The Wall Street bank pointed to the U.S. District Court for the District of Kansas, which agreed to stay NCUA’s suit against RBS Securities for the failure of U.S. Central and WesCorp while the Tenth Circuit Court of Appeals reviews the issue of whether the statute of limitations had expired before NCUA filed suit.

NCUA told Goldman in a conference call Wednesday it will not agree to a stay of the case, which seeks $491 million in damages from the Wall Street bank for the sale of faulty mortgage-backed securities that helped to sink the two corporate giants in 2009.

In arguing for a stay, Goldman told the court the records sought by discovery will be voluminous and difficult to obtain, as many of the subprime loan originators cited as codefendants in the NCUA suit – such as IndyMac, First Franklin and Countrywide, depositors such as Residential Accredit Loans, Inc., and even the credit unions themselves – have failed, and obtaining their records will require substantial effort. If the Ninth Circuit Court of Appeals sides with the lower court’s ruling then some of the discovery can be avoided at great savings of time, money and other resources, asserted Goldman.

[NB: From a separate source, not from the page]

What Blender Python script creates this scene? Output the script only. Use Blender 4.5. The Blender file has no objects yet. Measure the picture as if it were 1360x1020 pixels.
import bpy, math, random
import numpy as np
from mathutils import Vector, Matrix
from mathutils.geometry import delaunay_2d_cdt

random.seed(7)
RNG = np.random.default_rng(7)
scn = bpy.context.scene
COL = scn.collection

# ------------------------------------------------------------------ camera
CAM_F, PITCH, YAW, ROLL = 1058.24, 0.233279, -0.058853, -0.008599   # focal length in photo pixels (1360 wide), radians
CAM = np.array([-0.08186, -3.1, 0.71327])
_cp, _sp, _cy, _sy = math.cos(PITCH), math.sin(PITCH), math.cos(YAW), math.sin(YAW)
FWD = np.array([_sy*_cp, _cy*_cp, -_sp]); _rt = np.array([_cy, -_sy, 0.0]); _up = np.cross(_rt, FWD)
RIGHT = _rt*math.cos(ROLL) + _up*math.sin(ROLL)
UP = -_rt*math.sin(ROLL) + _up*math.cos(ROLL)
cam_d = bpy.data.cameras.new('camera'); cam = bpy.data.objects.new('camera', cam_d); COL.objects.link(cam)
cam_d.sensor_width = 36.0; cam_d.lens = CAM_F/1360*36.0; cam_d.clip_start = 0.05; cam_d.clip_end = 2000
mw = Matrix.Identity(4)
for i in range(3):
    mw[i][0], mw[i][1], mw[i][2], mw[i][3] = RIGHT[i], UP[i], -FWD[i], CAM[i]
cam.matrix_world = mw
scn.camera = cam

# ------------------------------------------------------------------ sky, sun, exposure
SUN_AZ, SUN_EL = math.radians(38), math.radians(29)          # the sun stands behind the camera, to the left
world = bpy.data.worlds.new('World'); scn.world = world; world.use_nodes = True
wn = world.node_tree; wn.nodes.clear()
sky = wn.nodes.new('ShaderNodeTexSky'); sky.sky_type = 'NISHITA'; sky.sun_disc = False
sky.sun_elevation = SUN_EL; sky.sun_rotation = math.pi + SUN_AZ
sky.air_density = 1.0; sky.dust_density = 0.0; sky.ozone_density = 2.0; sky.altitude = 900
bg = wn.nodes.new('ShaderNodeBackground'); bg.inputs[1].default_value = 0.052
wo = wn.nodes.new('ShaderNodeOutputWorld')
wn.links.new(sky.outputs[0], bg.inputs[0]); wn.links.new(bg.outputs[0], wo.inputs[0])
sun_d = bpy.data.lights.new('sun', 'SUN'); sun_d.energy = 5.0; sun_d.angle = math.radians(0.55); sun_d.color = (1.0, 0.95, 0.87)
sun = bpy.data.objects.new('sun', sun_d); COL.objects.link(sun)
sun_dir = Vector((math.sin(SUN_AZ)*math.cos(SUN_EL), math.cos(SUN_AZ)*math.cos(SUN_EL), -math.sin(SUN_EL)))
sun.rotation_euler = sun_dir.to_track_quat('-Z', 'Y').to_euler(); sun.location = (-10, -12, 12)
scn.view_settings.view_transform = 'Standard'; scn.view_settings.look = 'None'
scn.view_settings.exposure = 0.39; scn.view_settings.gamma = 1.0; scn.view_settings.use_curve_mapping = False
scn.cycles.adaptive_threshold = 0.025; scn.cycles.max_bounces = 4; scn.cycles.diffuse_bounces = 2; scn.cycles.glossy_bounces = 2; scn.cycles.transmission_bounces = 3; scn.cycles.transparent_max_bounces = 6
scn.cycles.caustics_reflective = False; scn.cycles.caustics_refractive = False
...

“NCUA waited two and a half years after placing [U.S. Central and WesCorp] into conservatorship before bringing this action, thereby belying any claim of urgency,” argued Goldman. “Far from being prejudiced, NCUA may also benefit from a stay by avoiding discovery-related expenses, consistent with its publicly stated goal of minimizing litigation expenses.”

The Goldman suit is one of nine filed by NCUA against Wall Street banks over the collapse of U.S. Central, the one-time $52-billion central bank for credit unions, and WesCorp, the one-time $34-billion corporate. NCUA also has filed suits against JP Morgan Chase, Bear Stearns and Washington Mutual, which have since been acquired by JP Morgan, as well as RBS Securities (in both California and Kansas), UBS, Credit Suisse, Barclays Capital, and Wachovia (now a unit of Wells Fargo) – claiming almost $9 billion total in damages.